O público-alvo são pesquisadores, intérpretes, professores, estudantes e demais interessados, surdos e ouvintes.
A complexidade da rede de informações, a possibilidade de ampliação dos conteúdos do portal ao longo do tempo, a necessidade de uma manutenção facilitada e a busca por uma forma de navegação que priorize o visual e a língua de sinais trouxeram desafios importantes para o projeto. Veja como as soluções foram sendo construídas.
O trabalho começou com a organização dos dados em categorias. A visualização da rede de informações ajuda nessas definições. Com base no desenho, podemos observar os pontos mais importantes que reúnem mais conexões.
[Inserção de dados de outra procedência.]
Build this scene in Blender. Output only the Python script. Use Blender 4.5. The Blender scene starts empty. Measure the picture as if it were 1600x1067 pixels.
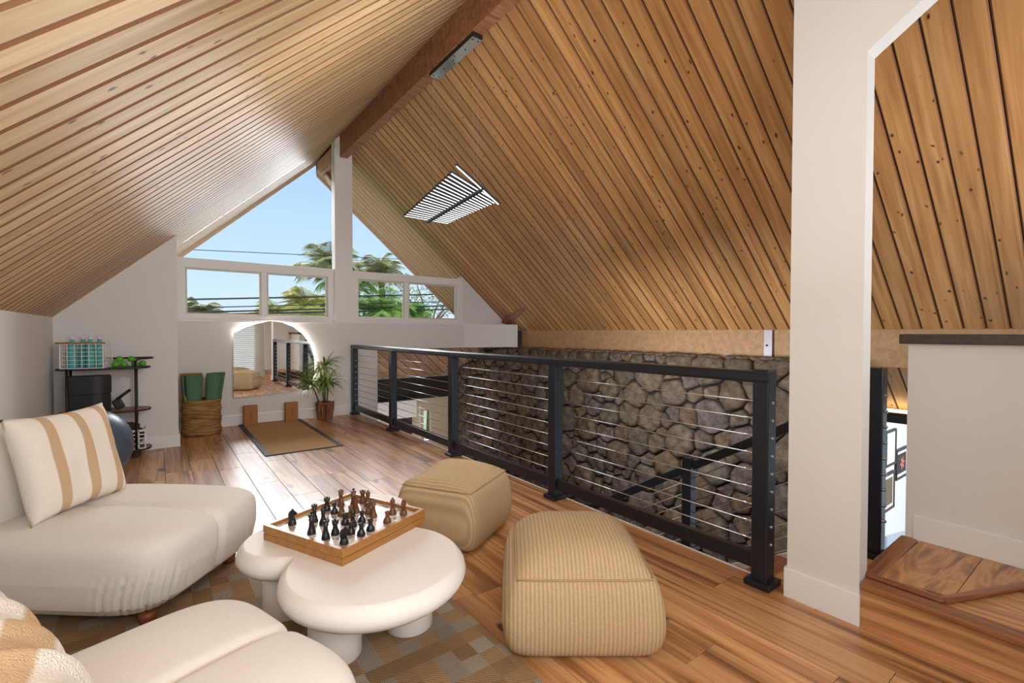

A partir daí são feitos agrupamentos e sínteses. Com essa análise definem-se grupos de informações que podem conduzir a navegação.
Também foram feitas muitas reuniões com os pesquisadores, designers, programadores e possíveis usuários, surdos e ouvintes. Foi definido que a estrutura de dados teria pouca profundidade, ou seja, que seriam necessários poucos cliques para acessar qualquer conteúdo do portal. Da mesma forma, foi decidido que as orientações para a navegação seriam bilíngues e que seria favorecida uma orientação pelo visual.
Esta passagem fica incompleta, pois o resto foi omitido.